Microsoft co-founder Bill Gates has devoted more than $2 billion to funding zero-emissions technologies since 2015, when he founded venture firm Breakthrough Energy. A decade later, he’s adjusting his climate investment thesis to prioritize human welfare and urging investors and corporations to do the same.
Too much climate finance is dedicated to innovation that promises near-term emissions reductions at the expense of initiatives aimed at improving human health and livelihoods as global temperatures rise, Gates argues in a lengthy “Gates Notes” essay published Oct. 28.
As an example, he cites the decision of one low-income country in 2021 to ban synthetic fertilizers as a way to promote organic farming before cost-effective alternatives were available. Gates doesn’t name the country, Sri Lanka, but the nation was forced to reverse the policy just eight months later to stabilize its economy.
“Farmers’ yields plummeted, there was much less food available and prices skyrocketed,” Gates wrote. “The country was hit by a crisis because the government valued reducing emissions above other important things.”
Dear COP30 attendees
Gates’ essay, titled “Three tough truths about climate,” is addressed to policymakers, businesses and other climate leaders planning to attend the COP30 gathering in mid-November. Those truths:
- “Climate change is a serious problem, but it will not be the end of civilization” — And civilization will need even more investment in low-carbon building materials, clean electricity generation, wildfire management systems and other infrastructure designed to withstand extreme weather.
- “Temperature is not the best way to measure our progress on climate” — A better metric is quality of life, as expressed by the United Nations Human Development Index.
- “Health and prosperity are the best defense against climate change” — There’s a direct correlation between economic growth and a reduction in projected deaths related to rising temperatures. “When you look at the problem this way, it becomes easier to find the best buys in climate adaptation,” Gates said. At the top of the list: improvements for agriculture, such as climate-resilient crops and animals.
No time to waste
The timing is urgent, Gates said, as governments pull back aid for developing nations.

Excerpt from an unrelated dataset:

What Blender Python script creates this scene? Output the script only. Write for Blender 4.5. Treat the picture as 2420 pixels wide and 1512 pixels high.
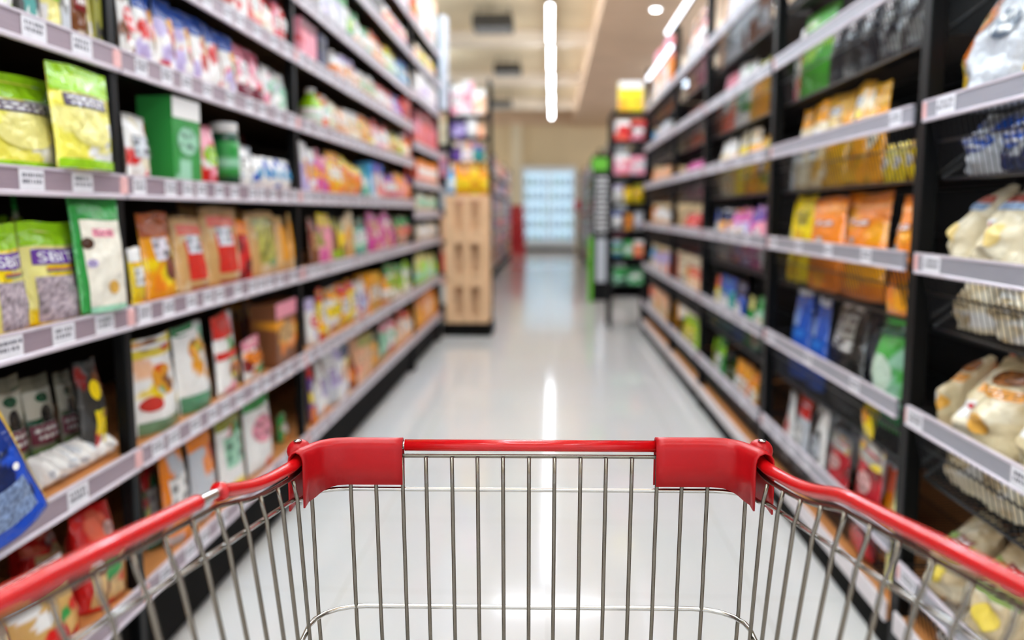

His viewpoint is influenced by Breakthrough Energy’s work along with the Gates Foundation’s 25 years of philanthropy in many countries where climate change is taking its toll on human health and livelihoods in the form of extreme weather.
“This is a chance to refocus on the metric that should count even more than emissions and temperature change: improving lives,” Gates said in the essay. “Our chief goal should be to prevent suffering, particularly for those in the toughest conditions who live in the world’s poorest countries.”
Breakthrough Energy, which has invested in more than 150 companies over the past decade, focuses on innovations that erase the “green premium,” or the cost delta between low-carbon technologies and traditional approaches, in five areas: electricity, manufacturing, agriculture, transportation and buildings.
The twist is that impacts on the human condition will carry even more weight for Breakthrough.